Pedro Ruiz is an award-winning choreographer and former principal dancer with Ballet Hispánico, where he performed for over two decades. His work has been praised for its emotional depth and structural clarity by critics including The New York Times and Time Out New York. A recipient of honors including a Bessie Award and the Joyce Foundation Award, Ruiz has created works for companies across the U.S. and internationally, and is the founder of The Windows Project, a cultural exchange initiative between the U.S. and Cuba. He currently teaches and serves as Resident Artist at Hunter College.
Yoshito Sakuraba is a choreographer and Artistic Director of Abarukas, known for blending abstract storytelling with striking visual imagery. His work has been presented internationally across Europe, Israel, Mexico, and the United States at venues including The Joyce Theater, BAM Fisher, and Jacob’s Pillow. He has created works for companies such as Bayerisches Staatsballett, NW Dance Project, and Louisville Ballet, and has received honors including awards from the Masdanza International Contemporary Dance Festival and Italy’s FINI Dance Festival. Sakuraba is also an active educator, teaching at leading institutions and universities nationwide.

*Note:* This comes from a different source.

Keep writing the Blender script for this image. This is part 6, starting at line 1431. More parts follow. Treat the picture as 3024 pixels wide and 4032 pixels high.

Praised by The New York Times for its “well-blended sound,” the West Village Chorale is a 70-voice ensemble based in New York City. Founded in 1971, the Chorale performs a wide-ranging repertoire from traditional choral works to contemporary commissions, and is currently in residence at Judson Memorial Church. Under the direction of Artistic Director Colin Britt, the ensemble continues to expand its artistic reach through concerts, community events, and collaborations across the city.
Founded in 2005 by visionary Artistic Director Samuel Pott, Nimbus Dance bridges the gap between world-class performance and community engagement. Nimbus Dance is nationally recognized for its distinctive, highly physical concert dance that reveals poignant insights into contemporary life. The company’s aesthetic “splits the difference between traditionalism and modernism… A Nimbus Dance piece can pivot from ballet to Broadway to Beyoncé in a few beats” (Tris McCall, Jersey City Times).
The company tours nationally, impacting over 16,000 people annually, maintains its home base at the Nimbus Arts Center in Jersey City’s Powerhouse Arts District—a 14,500 sq ft venue supporting interdisciplinary arts and housing the School of Nimbus– and recently opened a second facility in Summit, NJ. Recent collaborations include work with the Boston Symphony at Tanglewood, the New Jersey Symphony at NJPAC, the Gordon Parks Foundation, and the Bar Harbor Music Festival at the Acadia Dance Festival, which Nimbus produces. The organization’s education programs serve 6,500 youth across New Jersey annually.